A faithful transcription of all the data is required.

##### Data

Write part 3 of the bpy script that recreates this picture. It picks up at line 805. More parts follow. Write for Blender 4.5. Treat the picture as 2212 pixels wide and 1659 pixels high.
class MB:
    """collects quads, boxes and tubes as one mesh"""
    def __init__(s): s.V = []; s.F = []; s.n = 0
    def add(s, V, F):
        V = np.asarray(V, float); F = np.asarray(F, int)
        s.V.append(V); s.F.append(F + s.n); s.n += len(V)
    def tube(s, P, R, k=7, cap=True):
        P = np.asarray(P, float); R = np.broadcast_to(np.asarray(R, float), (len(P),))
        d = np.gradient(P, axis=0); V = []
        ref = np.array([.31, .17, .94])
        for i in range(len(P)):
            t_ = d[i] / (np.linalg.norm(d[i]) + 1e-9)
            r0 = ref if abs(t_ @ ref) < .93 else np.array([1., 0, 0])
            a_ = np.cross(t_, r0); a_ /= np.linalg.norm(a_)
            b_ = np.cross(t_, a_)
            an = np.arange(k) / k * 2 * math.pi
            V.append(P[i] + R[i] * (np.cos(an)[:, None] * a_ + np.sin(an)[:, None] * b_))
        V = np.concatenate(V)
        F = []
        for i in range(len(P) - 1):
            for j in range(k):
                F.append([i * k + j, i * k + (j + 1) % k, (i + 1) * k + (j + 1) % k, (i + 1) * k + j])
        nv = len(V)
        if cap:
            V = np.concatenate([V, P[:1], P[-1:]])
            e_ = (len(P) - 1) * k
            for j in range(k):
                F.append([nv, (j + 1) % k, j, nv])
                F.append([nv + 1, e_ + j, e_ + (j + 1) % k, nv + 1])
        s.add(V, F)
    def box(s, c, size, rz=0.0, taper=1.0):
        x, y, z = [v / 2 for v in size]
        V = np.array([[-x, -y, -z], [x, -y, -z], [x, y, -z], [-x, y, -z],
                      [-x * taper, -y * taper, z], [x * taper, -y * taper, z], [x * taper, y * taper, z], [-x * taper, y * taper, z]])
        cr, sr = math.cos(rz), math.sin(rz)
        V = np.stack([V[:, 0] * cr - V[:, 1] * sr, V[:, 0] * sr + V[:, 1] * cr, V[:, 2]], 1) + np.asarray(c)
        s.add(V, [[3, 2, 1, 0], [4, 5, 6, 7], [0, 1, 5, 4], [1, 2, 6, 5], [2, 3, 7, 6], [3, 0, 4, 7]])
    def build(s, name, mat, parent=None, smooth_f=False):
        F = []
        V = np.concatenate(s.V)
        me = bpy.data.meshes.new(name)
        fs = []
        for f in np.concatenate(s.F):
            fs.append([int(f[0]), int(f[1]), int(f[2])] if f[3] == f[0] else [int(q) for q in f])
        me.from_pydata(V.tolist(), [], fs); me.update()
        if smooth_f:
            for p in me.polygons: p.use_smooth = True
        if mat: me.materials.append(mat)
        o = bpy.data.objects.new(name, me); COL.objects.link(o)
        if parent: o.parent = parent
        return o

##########

:: Solution to the problem ::
Write part 3 of the bpy script that recreates this picture. It picks up at line 805. More parts follow. Write for Blender 4.5. Treat the picture as 2212 pixels wide and 1659 pixels high.
class MB:
    """collects quads, boxes and tubes as one mesh"""
    def __init__(s): s.V = []; s.F = []; s.n = 0
    def add(s, V, F):
        V = np.asarray(V, float); F = np.asarray(F, int)
        s.V.append(V); s.F.append(F + s.n); s.n += len(V)
    def tube(s, P, R, k=7, cap=True):
        P = np.asarray(P, float); R = np.broadcast_to(np.asarray(R, float), (len(P),))
        d = np.gradient(P, axis=0); V = []
        ref = np.array([.31, .17, .94])
        for i in range(len(P)):
            t_ = d[i] / (np.linalg.norm(d[i]) + 1e-9)
            r0 = ref if abs(t_ @ ref) < .93 else np.array([1., 0, 0])
            a_ = np.cross(t_, r0); a_ /= np.linalg.norm(a_)
            b_ = np.cross(t_, a_)
            an = np.arange(k) / k * 2 * math.pi
            V.append(P[i] + R[i] * (np.cos(an)[:, None] * a_ + np.sin(an)[:, None] * b_))
        V = np.concatenate(V)
        F = []
        for i in range(len(P) - 1):
            for j in range(k):
                F.append([i * k + j, i * k + (j + 1) % k, (i + 1) * k + (j + 1) % k, (i + 1) * k + j])
        nv = len(V)
        if cap:
            V = np.concatenate([V, P[:1], P[-1:]])
            e_ = (len(P) - 1) * k
            for j in range(k):
                F.append([nv, (j + 1) % k, j, nv])
                F.append([nv + 1, e_ + j, e_ + (j + 1) % k, nv + 1])
        s.add(V, F)
    def box(s, c, size, rz=0.0, taper=1.0):
        x, y, z = [v / 2 for v in size]
        V = np.array([[-x, -y, -z], [x, -y, -z], [x, y, -z], [-x, y, -z],
                      [-x * taper, -y * taper, z], [x * taper, -y * taper, z], [x * taper, y * taper, z], [-x * taper, y * taper, z]])
        cr, sr = math.cos(rz), math.sin(rz)
        V = np.stack([V[:, 0] * cr - V[:, 1] * sr, V[:, 0] * sr + V[:, 1] * cr, V[:, 2]], 1) + np.asarray(c)
        s.add(V, [[3, 2, 1, 0], [4, 5, 6, 7], [0, 1, 5, 4], [1, 2, 6, 5], [2, 3, 7, 6], [3, 0, 4, 7]])
    def build(s, name, mat, parent=None, smooth_f=False):
        F = []
        V = np.concatenate(s.V)
        me = bpy.data.meshes.new(name)
        fs = []
        for f in np.concatenate(s.F):
            fs.append([int(f[0]), int(f[1]), int(f[2])] if f[3] == f[0] else [int(q) for q in f])
        me.from_pydata(V.tolist(), [], fs); me.update()
        if smooth_f:
            for p in me.polygons: p.use_smooth = True
        if mat: me.materials.append(mat)
        o = bpy.data.objects.new(name, me); COL.objects.link(o)
        if parent: o.parent = parent
        return o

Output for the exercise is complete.